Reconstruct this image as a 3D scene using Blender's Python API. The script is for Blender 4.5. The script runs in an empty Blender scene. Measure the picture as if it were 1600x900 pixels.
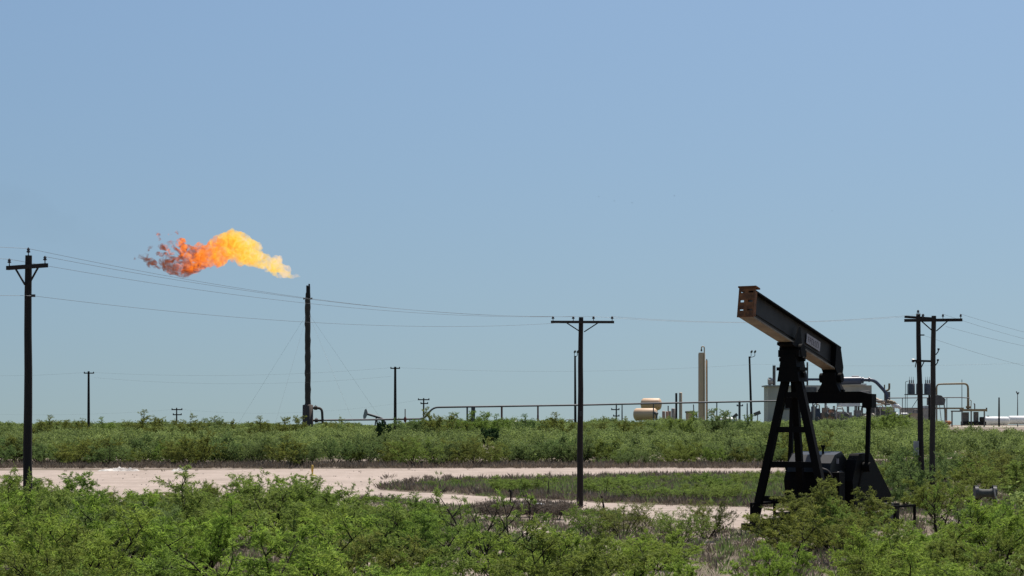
import bpy, math, random
import numpy as np
from mathutils import Vector, Matrix, noise

SC = bpy.context.scene
COL = SC.collection
rnd = random.Random(11)
F, YH, CX, H = 3000.0, 664.0, 800.0, 4.58          # focal length in photo pixels, eye level row, centre column, eye height


def ground_z(x, y):
    t = min(1.0, max(0.0, (y - 205.0) / 315.0))
    return 4.0 * t * t * (3 - 2 * t)


def at(px, py, d):
    return Vector(((px - CX) * d / F, d, H + (YH - py) * d / F))


def gnd(px, py):                                    # point of the flat near ground seen at that place
    d = H * F / (py - YH)
    return Vector(((px - CX) * d / F, d, 0.0))


# ------------------------------------------------------------------ materials
def principled(name):
    m = bpy.data.materials.new(name)
    m.use_nodes = True
    nt = m.node_tree
    return m, nt, nt.nodes['Principled BSDF']


def mat(name, a, b=None, rough=0.6, metal=0.0, scale=3.0, stretch=(1, 1, 1), bump=0.0, lo=0.35, hi=0.65, spec=0.4, detail=6):
    m, nt, p = principled(name)
    p.inputs['Roughness'].default_value = rough
    p.inputs['Metallic'].default_value = metal
    p.inputs['Specular IOR Level'].default_value = spec
    if b is None:
        b = tuple(min(1, c * 0.72) for c in a)
    tc = nt.nodes.new('ShaderNodeTexCoord')
    mp = nt.nodes.new('ShaderNodeMapping')
    mp.inputs['Scale'].default_value = stretch
    nz = nt.nodes.new('ShaderNodeTexNoise')
    nz.inputs['Scale'].default_value = scale
    nz.inputs['Detail'].default_value = detail
    nz.inputs['Roughness'].default_value = 0.65
    rp = nt.nodes.new('ShaderNodeValToRGB')
    rp.color_ramp.elements[0].position = lo
    rp.color_ramp.elements[0].color = (*a, 1)
    rp.color_ramp.elements[1].position = hi
    rp.color_ramp.elements[1].color = (*b, 1)
    L = nt.links.new
    L(tc.outputs['Object'], mp.inputs['Vector'])
    L(mp.outputs['Vector'], nz.inputs['Vector'])
    L(nz.outputs['Fac'], rp.inputs['Fac'])
    L(rp.outputs['Color'], p.inputs['Base Color'])
    if bump:
        bp = nt.nodes.new('ShaderNodeBump')
        bp.inputs['Strength'].default_value = bump
        bp.inputs['Distance'].default_value = 0.05
        L(nz.outputs['Fac'], bp.inputs['Height'])
        L(bp.outputs['Normal'], p.inputs['Normal'])
    return m


MT = {}
MT['pole_wood'] = mat('pole_wood', (0.026, 0.018, 0.014), (0.011, 0.009, 0.008), 0.9, scale=6, stretch=(4, 4, 0.25), bump=0.4)
MT['pole_grey'] = mat('pole_grey', (0.048, 0.039, 0.031), (0.022, 0.018, 0.015), 0.9, scale=6, stretch=(4, 4, 0.25), bump=0.4)
MT['black_steel'] = mat('black_steel', (0.0042, 0.0040, 0.0040), (0.0075, 0.0055, 0.0045), 0.68, scale=1.6, lo=0.4, hi=0.75, spec=0.07)
MT['beam_grey'] = mat('beam_grey', (0.026, 0.024, 0.023), (0.014, 0.0125, 0.0115), 0.6, scale=1.1, lo=0.38, hi=0.7, spec=0.2)
MT['flange_bounce'] = mat('flange_bounce', (0.25, 0.20, 0.14), (0.10, 0.072, 0.05), 0.7, scale=1.5, lo=0.3, hi=0.75)  # beige stands in for sunlight bounced off the ground onto the beam's underside
MT['rust'] = mat('rust', (0.22, 0.085, 0.028), (0.075, 0.032, 0.015), 0.85, scale=4, bump=0.3)
MT['gloss_black'] = mat('gloss_black', (0.006, 0.006, 0.006), (0.012, 0.011, 0.011), 0.42, scale=2, spec=0.3)
MT['plate_white'] = mat('plate_white', (0.36, 0.33, 0.33), (0.26, 0.235, 0.235), 0.6, scale=5)
MT['plate_mark'] = mat('plate_mark', (0.10, 0.08, 0.09), None, 0.7)
MT['porcelain'] = mat('porcelain', (0.035, 0.03, 0.03), None, 0.3)
MT['wire'] = mat('wire', (0.22, 0.225, 0.23), None, 0.5, metal=0.3)
MT['galv'] = mat('galv', (0.30, 0.30, 0.30), (0.2, 0.2, 0.2), 0.55, scale=4)
MT['dark_galv'] = mat('dark_galv', (0.085, 0.088, 0.095), (0.055, 0.056, 0.06), 0.6, scale=2)
MT['stack_brown'] = mat('stack_brown', (0.075, 0.054, 0.042), (0.036, 0.028, 0.024), 0.8, scale=0.7, stretch=(1, 1, 0.35), bump=0.2)
MT['soot'] = mat('soot', (0.012, 0.011, 0.011), (0.022, 0.018, 0.016), 0.9, scale=2)
MT['tan_paint'] = mat('tan_paint', (0.60, 0.395, 0.24), (0.50, 0.33, 0.20), 0.55, scale=0.35, lo=0.3, hi=0.8)
MT['tan_pale'] = mat('tan_pale', (0.50, 0.385, 0.27), (0.40, 0.31, 0.22), 0.6, scale=0.35, lo=0.3, hi=0.8)
MT['pinkish'] = mat('pinkish', (0.38, 0.25, 0.18), (0.29, 0.19, 0.14), 0.65, scale=0.5)
MT['white_paint'] = mat('white_paint', (0.66, 0.65, 0.63), (0.54, 0.53, 0.51), 0.45, scale=0.4)
MT['house_beige'] = mat('house_beige', (0.46, 0.41, 0.34), (0.37, 0.33, 0.27), 0.75, scale=0.3, stretch=(1, 1, 0.4))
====
Short problem – Restate each line from the start of the listing through the line bearing "return Vector(((px - CX) * d / F, d, H" word for word. Drop the pictures.

The completed task –
Reconstruct this image as a 3D scene using Blender's Python API. The script is for Blender 4.5. The script runs in an empty Blender scene. Measure the picture as if it were 1600x900 pixels.
import bpy, math, random
import numpy as np
from mathutils import Vector, Matrix, noise

SC = bpy.context.scene
COL = SC.collection
rnd = random.Random(11)
F, YH, CX, H = 3000.0, 664.0, 800.0, 4.58          # focal length in photo pixels, eye level row, centre column, eye height


def ground_z(x, y):
    t = min(1.0, max(0.0, (y - 205.0) / 315.0))
    return 4.0 * t * t * (3 - 2 * t)


def at(px, py, d):
    return Vector(((px - CX) * d / F, d, H + (YH - py) * d / F))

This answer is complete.